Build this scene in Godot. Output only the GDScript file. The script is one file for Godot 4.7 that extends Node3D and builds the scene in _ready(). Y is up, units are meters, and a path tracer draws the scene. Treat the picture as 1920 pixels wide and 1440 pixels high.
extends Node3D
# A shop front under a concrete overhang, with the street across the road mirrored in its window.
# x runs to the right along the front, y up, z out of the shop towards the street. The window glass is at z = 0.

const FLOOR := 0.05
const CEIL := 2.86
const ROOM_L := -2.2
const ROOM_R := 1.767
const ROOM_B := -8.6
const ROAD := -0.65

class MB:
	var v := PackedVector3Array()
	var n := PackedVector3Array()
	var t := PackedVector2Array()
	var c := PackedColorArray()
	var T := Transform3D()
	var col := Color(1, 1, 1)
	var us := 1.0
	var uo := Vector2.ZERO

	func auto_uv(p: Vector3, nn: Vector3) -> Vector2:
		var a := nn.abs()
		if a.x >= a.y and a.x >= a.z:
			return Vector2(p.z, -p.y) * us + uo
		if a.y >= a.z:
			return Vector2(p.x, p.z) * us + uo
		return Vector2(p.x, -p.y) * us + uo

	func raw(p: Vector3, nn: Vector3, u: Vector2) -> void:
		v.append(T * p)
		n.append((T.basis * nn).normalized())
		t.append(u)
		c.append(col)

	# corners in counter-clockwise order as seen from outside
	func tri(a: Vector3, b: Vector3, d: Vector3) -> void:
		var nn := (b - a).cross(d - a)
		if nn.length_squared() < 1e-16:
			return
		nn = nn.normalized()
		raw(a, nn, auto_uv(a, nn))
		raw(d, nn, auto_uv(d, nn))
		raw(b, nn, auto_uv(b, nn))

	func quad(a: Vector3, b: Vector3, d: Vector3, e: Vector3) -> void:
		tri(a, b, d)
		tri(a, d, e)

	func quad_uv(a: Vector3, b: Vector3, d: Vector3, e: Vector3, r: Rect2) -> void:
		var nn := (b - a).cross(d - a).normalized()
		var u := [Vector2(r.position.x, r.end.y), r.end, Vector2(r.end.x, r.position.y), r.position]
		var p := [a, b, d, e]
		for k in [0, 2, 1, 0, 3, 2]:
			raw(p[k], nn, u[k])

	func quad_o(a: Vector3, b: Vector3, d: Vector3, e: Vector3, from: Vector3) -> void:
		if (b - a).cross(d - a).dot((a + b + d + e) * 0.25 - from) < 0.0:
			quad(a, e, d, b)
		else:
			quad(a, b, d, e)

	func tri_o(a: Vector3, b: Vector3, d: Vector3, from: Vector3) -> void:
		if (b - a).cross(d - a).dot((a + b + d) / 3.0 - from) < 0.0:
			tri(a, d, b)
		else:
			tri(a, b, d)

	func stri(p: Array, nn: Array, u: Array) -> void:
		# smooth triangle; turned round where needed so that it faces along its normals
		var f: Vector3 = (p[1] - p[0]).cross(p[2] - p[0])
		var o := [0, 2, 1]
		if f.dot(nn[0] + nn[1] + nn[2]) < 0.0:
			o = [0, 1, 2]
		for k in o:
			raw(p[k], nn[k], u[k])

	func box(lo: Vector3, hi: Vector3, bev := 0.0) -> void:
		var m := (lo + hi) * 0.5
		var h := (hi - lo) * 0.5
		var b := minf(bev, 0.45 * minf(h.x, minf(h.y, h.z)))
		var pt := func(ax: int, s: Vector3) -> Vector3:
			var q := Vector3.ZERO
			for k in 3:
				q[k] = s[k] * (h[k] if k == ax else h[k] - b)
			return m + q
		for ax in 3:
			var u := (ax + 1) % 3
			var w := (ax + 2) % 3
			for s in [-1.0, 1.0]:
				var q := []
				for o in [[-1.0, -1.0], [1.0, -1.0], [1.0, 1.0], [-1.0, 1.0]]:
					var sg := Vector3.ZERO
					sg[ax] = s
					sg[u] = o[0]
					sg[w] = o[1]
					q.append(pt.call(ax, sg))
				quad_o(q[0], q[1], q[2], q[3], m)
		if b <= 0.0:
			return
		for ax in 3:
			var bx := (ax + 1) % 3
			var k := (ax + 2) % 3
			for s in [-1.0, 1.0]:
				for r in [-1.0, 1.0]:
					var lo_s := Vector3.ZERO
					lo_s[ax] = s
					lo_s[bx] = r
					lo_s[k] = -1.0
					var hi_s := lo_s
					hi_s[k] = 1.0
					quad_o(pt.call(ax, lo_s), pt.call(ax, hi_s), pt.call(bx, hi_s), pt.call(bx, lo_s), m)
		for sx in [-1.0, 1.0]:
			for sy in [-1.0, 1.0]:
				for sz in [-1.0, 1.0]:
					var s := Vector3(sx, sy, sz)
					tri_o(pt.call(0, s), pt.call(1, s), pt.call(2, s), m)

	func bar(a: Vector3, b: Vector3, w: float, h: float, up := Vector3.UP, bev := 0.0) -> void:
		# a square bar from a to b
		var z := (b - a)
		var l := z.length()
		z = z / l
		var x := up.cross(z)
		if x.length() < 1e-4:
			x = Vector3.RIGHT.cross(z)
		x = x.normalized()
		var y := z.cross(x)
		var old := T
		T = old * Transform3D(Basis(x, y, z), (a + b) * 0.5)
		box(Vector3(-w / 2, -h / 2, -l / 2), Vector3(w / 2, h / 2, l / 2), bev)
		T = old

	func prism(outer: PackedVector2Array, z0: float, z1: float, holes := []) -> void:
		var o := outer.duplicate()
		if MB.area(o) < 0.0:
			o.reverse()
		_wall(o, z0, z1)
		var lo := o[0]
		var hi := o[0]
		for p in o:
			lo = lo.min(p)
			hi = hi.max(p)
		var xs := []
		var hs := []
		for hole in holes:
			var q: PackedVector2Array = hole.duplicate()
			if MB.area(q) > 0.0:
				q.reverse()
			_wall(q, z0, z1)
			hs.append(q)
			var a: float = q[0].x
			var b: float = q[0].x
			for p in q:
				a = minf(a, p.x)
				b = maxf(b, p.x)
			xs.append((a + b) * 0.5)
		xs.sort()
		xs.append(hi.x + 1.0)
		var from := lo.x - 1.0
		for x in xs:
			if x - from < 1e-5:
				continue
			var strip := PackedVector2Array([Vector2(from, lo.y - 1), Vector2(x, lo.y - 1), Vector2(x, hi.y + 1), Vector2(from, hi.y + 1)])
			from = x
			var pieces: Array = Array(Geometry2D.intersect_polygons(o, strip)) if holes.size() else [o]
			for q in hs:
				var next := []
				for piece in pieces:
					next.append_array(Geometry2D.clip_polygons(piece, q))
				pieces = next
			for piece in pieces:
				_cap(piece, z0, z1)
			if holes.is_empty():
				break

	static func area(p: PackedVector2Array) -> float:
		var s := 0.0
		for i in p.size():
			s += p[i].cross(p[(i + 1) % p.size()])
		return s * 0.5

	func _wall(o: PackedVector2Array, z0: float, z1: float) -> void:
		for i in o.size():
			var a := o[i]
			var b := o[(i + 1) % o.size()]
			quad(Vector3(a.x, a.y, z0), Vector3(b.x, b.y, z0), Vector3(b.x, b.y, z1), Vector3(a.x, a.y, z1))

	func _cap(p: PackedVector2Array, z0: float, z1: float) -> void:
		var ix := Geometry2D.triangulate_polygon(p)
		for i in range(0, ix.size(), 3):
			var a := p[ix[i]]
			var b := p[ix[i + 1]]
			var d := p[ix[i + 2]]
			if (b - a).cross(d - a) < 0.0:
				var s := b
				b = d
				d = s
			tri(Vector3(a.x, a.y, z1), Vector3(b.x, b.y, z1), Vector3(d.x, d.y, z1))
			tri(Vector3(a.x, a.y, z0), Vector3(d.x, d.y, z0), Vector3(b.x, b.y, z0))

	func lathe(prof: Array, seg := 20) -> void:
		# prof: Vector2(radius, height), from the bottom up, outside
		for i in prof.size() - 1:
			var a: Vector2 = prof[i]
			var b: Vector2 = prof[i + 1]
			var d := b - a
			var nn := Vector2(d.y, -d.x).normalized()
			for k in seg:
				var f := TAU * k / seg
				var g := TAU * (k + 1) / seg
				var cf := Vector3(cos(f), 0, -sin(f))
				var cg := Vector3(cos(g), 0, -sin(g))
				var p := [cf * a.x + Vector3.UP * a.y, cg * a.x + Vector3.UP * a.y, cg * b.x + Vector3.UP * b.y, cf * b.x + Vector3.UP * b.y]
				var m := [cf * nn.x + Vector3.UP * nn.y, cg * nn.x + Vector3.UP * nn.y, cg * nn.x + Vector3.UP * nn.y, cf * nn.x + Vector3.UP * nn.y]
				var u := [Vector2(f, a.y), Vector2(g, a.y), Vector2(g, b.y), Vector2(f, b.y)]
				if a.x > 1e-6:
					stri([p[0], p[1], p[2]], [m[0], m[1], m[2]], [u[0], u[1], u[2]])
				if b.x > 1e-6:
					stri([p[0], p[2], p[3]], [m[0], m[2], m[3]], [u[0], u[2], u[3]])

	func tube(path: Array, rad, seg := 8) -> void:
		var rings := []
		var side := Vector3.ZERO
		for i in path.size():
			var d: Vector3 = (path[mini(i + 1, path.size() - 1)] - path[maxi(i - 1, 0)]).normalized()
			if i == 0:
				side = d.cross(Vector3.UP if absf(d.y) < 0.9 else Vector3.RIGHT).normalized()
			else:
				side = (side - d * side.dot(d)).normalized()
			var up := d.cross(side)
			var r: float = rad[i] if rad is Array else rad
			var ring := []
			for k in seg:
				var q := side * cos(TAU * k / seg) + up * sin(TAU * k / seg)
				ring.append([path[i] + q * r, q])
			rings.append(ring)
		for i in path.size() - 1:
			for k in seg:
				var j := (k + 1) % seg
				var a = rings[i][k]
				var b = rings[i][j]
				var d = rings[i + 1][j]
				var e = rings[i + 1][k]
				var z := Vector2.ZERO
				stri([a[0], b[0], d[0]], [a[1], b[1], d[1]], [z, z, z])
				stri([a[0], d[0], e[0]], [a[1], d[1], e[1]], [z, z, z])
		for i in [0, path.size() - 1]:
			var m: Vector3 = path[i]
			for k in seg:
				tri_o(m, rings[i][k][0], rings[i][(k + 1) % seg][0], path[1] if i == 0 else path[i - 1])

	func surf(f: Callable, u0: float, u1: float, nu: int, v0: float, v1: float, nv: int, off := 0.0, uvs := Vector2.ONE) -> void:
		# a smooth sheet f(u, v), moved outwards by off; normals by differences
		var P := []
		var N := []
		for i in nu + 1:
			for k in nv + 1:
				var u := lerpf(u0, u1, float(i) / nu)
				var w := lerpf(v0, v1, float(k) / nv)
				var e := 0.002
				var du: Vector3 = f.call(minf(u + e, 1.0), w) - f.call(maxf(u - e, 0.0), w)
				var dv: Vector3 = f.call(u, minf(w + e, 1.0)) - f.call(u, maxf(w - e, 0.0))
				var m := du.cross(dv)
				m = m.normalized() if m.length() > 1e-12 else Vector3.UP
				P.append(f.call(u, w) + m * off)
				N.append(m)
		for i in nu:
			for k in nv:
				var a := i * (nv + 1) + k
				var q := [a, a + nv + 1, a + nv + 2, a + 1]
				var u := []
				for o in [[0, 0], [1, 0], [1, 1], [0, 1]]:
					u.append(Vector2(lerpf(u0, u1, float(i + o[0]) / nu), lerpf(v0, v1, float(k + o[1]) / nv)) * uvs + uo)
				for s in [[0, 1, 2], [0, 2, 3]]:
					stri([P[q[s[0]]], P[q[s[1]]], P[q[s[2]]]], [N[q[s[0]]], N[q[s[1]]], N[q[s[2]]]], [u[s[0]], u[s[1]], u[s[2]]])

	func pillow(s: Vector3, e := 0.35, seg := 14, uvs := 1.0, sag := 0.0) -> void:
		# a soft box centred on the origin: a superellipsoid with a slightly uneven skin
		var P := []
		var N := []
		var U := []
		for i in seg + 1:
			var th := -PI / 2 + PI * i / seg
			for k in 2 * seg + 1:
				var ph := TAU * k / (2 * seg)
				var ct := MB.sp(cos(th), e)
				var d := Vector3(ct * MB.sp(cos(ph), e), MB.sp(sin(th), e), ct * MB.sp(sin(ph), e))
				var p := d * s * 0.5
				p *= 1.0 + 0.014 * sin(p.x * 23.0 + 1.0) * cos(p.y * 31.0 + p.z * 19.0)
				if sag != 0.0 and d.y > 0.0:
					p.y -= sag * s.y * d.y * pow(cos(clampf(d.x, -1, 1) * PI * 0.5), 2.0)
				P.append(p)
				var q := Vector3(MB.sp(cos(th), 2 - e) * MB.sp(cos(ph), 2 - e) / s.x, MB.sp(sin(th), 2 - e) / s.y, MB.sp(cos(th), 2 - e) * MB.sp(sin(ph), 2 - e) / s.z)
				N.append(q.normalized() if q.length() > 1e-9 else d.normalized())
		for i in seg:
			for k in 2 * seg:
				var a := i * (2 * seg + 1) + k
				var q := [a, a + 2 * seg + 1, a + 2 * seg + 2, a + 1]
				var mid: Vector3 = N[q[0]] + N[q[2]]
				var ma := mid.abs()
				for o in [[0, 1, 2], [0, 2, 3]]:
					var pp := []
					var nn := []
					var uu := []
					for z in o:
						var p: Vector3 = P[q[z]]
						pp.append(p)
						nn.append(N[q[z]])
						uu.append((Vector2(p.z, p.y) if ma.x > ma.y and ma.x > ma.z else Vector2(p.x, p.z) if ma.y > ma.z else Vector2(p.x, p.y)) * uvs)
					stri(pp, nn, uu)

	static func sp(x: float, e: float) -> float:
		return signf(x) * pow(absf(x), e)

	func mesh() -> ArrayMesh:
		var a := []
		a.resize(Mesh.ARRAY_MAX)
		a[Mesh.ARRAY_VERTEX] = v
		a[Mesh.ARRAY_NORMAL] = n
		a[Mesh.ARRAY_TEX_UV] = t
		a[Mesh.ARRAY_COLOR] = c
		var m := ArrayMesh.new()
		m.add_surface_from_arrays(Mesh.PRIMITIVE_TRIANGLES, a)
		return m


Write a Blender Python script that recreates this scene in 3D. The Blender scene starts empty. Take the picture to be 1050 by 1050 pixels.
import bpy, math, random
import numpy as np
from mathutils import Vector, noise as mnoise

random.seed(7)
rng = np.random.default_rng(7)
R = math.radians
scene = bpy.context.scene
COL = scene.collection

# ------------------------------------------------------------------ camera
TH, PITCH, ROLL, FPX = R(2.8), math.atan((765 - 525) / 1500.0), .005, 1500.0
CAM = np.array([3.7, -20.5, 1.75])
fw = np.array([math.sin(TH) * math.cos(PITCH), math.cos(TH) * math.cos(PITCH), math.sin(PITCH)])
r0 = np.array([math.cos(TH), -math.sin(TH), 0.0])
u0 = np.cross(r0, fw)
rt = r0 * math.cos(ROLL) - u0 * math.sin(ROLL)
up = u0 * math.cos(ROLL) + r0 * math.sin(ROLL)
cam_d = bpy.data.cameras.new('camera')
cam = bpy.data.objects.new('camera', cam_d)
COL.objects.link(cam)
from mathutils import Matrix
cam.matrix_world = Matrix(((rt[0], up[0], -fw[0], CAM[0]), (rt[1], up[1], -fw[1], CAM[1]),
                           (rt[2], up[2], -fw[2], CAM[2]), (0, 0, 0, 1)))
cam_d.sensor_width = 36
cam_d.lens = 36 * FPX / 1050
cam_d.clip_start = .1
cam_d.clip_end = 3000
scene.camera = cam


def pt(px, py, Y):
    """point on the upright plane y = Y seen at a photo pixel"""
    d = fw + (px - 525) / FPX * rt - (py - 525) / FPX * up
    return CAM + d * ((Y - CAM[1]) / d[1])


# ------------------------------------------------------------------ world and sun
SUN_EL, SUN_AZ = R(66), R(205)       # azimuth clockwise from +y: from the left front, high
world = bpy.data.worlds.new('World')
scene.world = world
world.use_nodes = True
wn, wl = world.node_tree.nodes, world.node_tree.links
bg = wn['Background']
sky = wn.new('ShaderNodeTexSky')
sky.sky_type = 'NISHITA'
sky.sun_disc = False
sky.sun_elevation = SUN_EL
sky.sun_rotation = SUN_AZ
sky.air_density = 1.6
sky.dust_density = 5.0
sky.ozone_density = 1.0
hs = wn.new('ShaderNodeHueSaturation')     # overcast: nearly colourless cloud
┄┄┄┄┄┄
Everything from the first line of the material through the line containing "return Vector2(p.x, -p.y) * us + uo" is to be printed exactly; lines after that are to be left out.

### EXERCISE OUTPUT:
Build this scene in Godot. Output only the GDScript file. The script is one file for Godot 4.7 that extends Node3D and builds the scene in _ready(). Y is up, units are meters, and a path tracer draws the scene. Treat the picture as 1920 pixels wide and 1440 pixels high.
extends Node3D
# A shop front under a concrete overhang, with the street across the road mirrored in its window.
# x runs to the right along the front, y up, z out of the shop towards the street. The window glass is at z = 0.

const FLOOR := 0.05
const CEIL := 2.86
const ROOM_L := -2.2
const ROOM_R := 1.767
const ROOM_B := -8.6
const ROAD := -0.65

class MB:
	var v := PackedVector3Array()
	var n := PackedVector3Array()
	var t := PackedVector2Array()
	var c := PackedColorArray()
	var T := Transform3D()
	var col := Color(1, 1, 1)
	var us := 1.0
	var uo := Vector2.ZERO

	func auto_uv(p: Vector3, nn: Vector3) -> Vector2:
		var a := nn.abs()
		if a.x >= a.y and a.x >= a.z:
			return Vector2(p.z, -p.y) * us + uo
		if a.y >= a.z:
			return Vector2(p.x, p.z) * us + uo
		return Vector2(p.x, -p.y) * us + uo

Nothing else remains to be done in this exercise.